Bei seinem Besuch in Italien wird Chinas Präsident Xi Jinping am Donnerstag eine Absichtserklärung unterzeichnen, wonach Peking und Rom bei der «neuen Seidenstrasse» offiziell zusammenarbeiten wollen. Das Abkommen sei für Italien allerdings kaum von Vorteil, ist der Chinaforscher Thomas Eder überzeugt.
SRF News: Warum bringt das Abkommen Italien nicht viel?
Thomas Eder: Zwischen einer politischen Erklärung und dem Handels- und Investmentvolumen besteht nicht zwingend ein Zusammenhang. So haben inzwischen schon bis zu 120 Staaten bilaterale Erklärungen mit China die neue Seidenstrasse betreffend abgeschlossen. Doch in kaum einem dieser Länder hat sich die Handelsbilanz positiv verschoben.
Warum setzen die Chinesen jetzt auf ein Memorandum mit Italien?
China will die Seidenstrassen-Initiative vor allem dafür nutzen, die Legitimität der Regierung zu stärken. Die chinesische Wirtschaft soll davon profitieren, aber auch das internationale politische Prestige Pekings. Wenn nun ein EU-Gründungsmitglied und G7-Staat wie Italien ein Memorandum unterzeichnet, welcher Xi Jinpings Politik unterstützt, ist das für Peking ein politischer Erfolg.
Chinesische Firmen sollen globale Marktanteile hinzugewinnen.
Was wollen die Chinesen in Europa erreichen?
China will mit der neuen Seidenstrasse grundsätzlich seine Unternehmen dabei unterstützen, global tätig zu sein. So sollen zum Teil Aufträge ersetzt werden, die in China wegfallen. Auch sollen die chinesischen Unternehmen international Marktanteile hinzugewinnen. Dafür erhalten die Firmen quasi als Starthilfe günstige Kredite von der Regierung.
Auch Portugal und Griechenland wollen beim neuen Seidenstrassen-Projekt mitverdienen. Ist es Zufall, dass das alles Länder sind, die wirtschaftliche Probleme haben?

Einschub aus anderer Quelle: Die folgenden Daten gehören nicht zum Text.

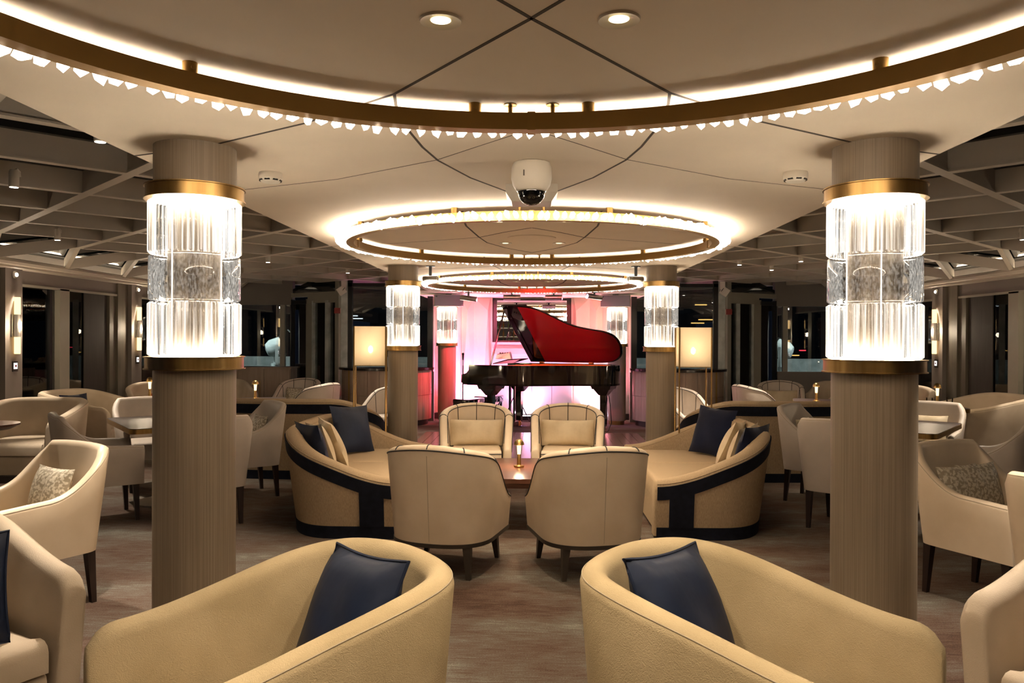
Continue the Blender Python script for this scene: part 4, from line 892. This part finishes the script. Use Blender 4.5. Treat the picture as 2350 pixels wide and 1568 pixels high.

Keineswegs. Diese Länder haben Probleme, ausländische Investoren anzuziehen, deshalb erhalten die Chinesen jetzt gute Deals. China kann sich dort zu guten Konditionen Vermögenswerte sichern, die es später vielleicht so nicht mehr erhielte – und auch in anderen Ländern nicht. Am meisten Investitionen aus China ziehen wertmässig jedoch weiterhin die drei grossen EU-Länder Deutschland, Frankreich und Grossbritannien an – sie haben in den Bereichen Infrastruktur, Transport, Energie und Kommunikation die attraktivsten Ziele. So ist etwa mehr als eine Milliarde Euro aus China in den Meerwindpark in der Nordsee geflossen.
Für afrikanische Länder ist das chinesische Engagement auch ein Risiko – schliesslich müssen die gewährten Kredite auch wieder zurückbezahlt werden. Besteht dieses Risiko auch für Europa?
Für Westeuropa nicht. Hier geht es um Direktinvestitionen chinesischer Unternehmen. Doch bei den Staaten am Westbalkan oder im Südkaukasus, wo ein laxeres regulatorisches Umfeld herrscht, gibt es chinesische Infrastruktur-Bauten im Rahmen der neuen Seidenstrasse.
Schwache und kleine Volkswirtschaften könnten sich mit den chinesischen Krediten überheben.
Im Normalfall vergeben chinesische Politikbanken dafür Kredite und zugleich Aufträge an chinesische Bauunternehmen. Die Kredite müssen später von den betreffenden Staaten an Peking zurückbezahlt werden. Dabei besteht die Gefahr, dass sich die Regierungen relativ kleiner und schwacher Volkswirtschaften überheben.
Ist die neue Seidenstrasse für Europa eher ein Risiko oder eher eine Chance?
Sie ist beides. Derzeit sind beide Extreme – die Alarmglocken und die rosarote Brille – zu stark ausgeprägt. Wichtig ist zu wissen, worum es bei der neuen Seidenstrasse geht, um dann auch davon profitieren zu können.
Das Gespräch führte Christoph Kellenberger.